As you might expect, the three debate participants represented differing perspectives. Jim Berger (Duke University) has been exploring the Bayesian and frequentist foundations of statistics for 50 years, and has recently been heavily involved in bringing these foundational perspectives to the p-value debate. David Trafimow (New Mexico State University) started the serious questioning of any use of p-values via the journal he edits, and Deborah Mayo (Virginia Tech) has developed a reformulation of frequentist error statistical methods within a full-blown philosophy of learning from error.   

Please feel free to view the recording of this session below to further your understandings of each of these perspectives to determine for yourself where you might stand on the issues that were discussed.
 

Recording of the Session

About the Participants

Dan Jeske (moderator) received MS and PhD degrees from the Department of Statistics at Iowa State University in 1982 and 1985, respectively. He was a distinguished member of technical staff, and a technical manager at AT&T Bell Laboratories between 1985-2003. Concurrent with those positions, he was a visiting part-time lecturer in the Department of Statistics at Rutgers University. Since 2003, he has been a faculty member in the Department of Statistics at the University of California, Riverside (UCR) serving as Chair of the department 2008-2015. He is currently the Vice Provost of Academic Personnel and the Vice Provost of Administrative Resolution at UCR. He is the Editor-in-Chief of The American Statistician, an elected Fellow of the American Statistical Association, an Elected Member of the International Statistical Institute, and is President-elect of the International Society for Statistics in Business and Industry.. He has published over 100 peer-reviewed journal articles and is a co-inventor on 10 U.S. Patents. He served a 3-year term on the Board of Directors of ASA in 2013-2015.  

Jim Berger is the Arts and Sciences Professor of Statistics at Duke University. His current research interests include Bayesian model uncertainty and uncertainty quantification for complex computer models. Berger was president of the Institute of Mathematical Statistics from 1995-1996 and of the International Society for Bayesian Analysis during 2004. He was the founding director of the Statistical and Applied Mathematical Sciences Institute, serving from 2002-2010. He was co-editor of the Annals of Statistics from 1998-2000 and was a founding editor of the Journal on Uncertainty Quantification from 2012-2015. Berger received the COPSS `President's Award’ in 1985, was the Fisher Lecturer in 2001, the Wald Lecturer of the IMS in 2007, and received the Wilks Award from the ASA in 2015. He was elected as a foreign member of the Spanish Real Academia de Ciencias in 2002, elected to the USA National Academy of Sciences in 2003, was awarded an honorary Doctor of Science degree from Purdue University in 2004, and became an Honorary Professor at East China Normal University in 2011.

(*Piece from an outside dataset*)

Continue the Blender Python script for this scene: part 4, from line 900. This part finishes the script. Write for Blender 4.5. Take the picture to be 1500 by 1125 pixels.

Deborah G. Mayo is professor emerita in the Department of Philosophy at Virginia Tech. Her Error and the Growth of Experimental Knowledge won the 1998 Lakatos Prize in philosophy of science. She is a research associate at the London School of Economics: Centre for the Philosophy of Natural and Social Science (CPNSS). She co-edited (with A. Spanos) Error and Inference (2010, CUP). Her most recent book is Statistical Inference as Severe Testing: How to Get Beyond the Statistics Wars (2018, CUP). She founded the Fund for Experimental Reasoning, Reliability and the Objectivity and Rationality of Science (E.R.R.O.R) which sponsored a 2 week summer seminar in Philosophy of Statistics in 2019 for 15 faculty in philosophy, psychology, statistics, law and computer science (co-directed with A. Spanos). She publishes widely in philosophy of science, statistics, and philosophy of experiment. She blogs at errorstatistics.com and phil-stat-wars.com.  

David Trafimow is Professor in the Department of Psychology at the New Mexico State University.  His research area is social psychology.  In particular his research looks at social cognition especially in understanding how self-cognitions are organized, and the interrelations between self-cognitions and presumed determinants of behavior (e.g., attitudes, subjective norms, control beliefs, and behavioral intentions). His research interests include cognitive structures and processes underlying attributions and memory for events and persons. Additionally, he is also involved in methodological, statistical, and philosophical issues pertaining to science.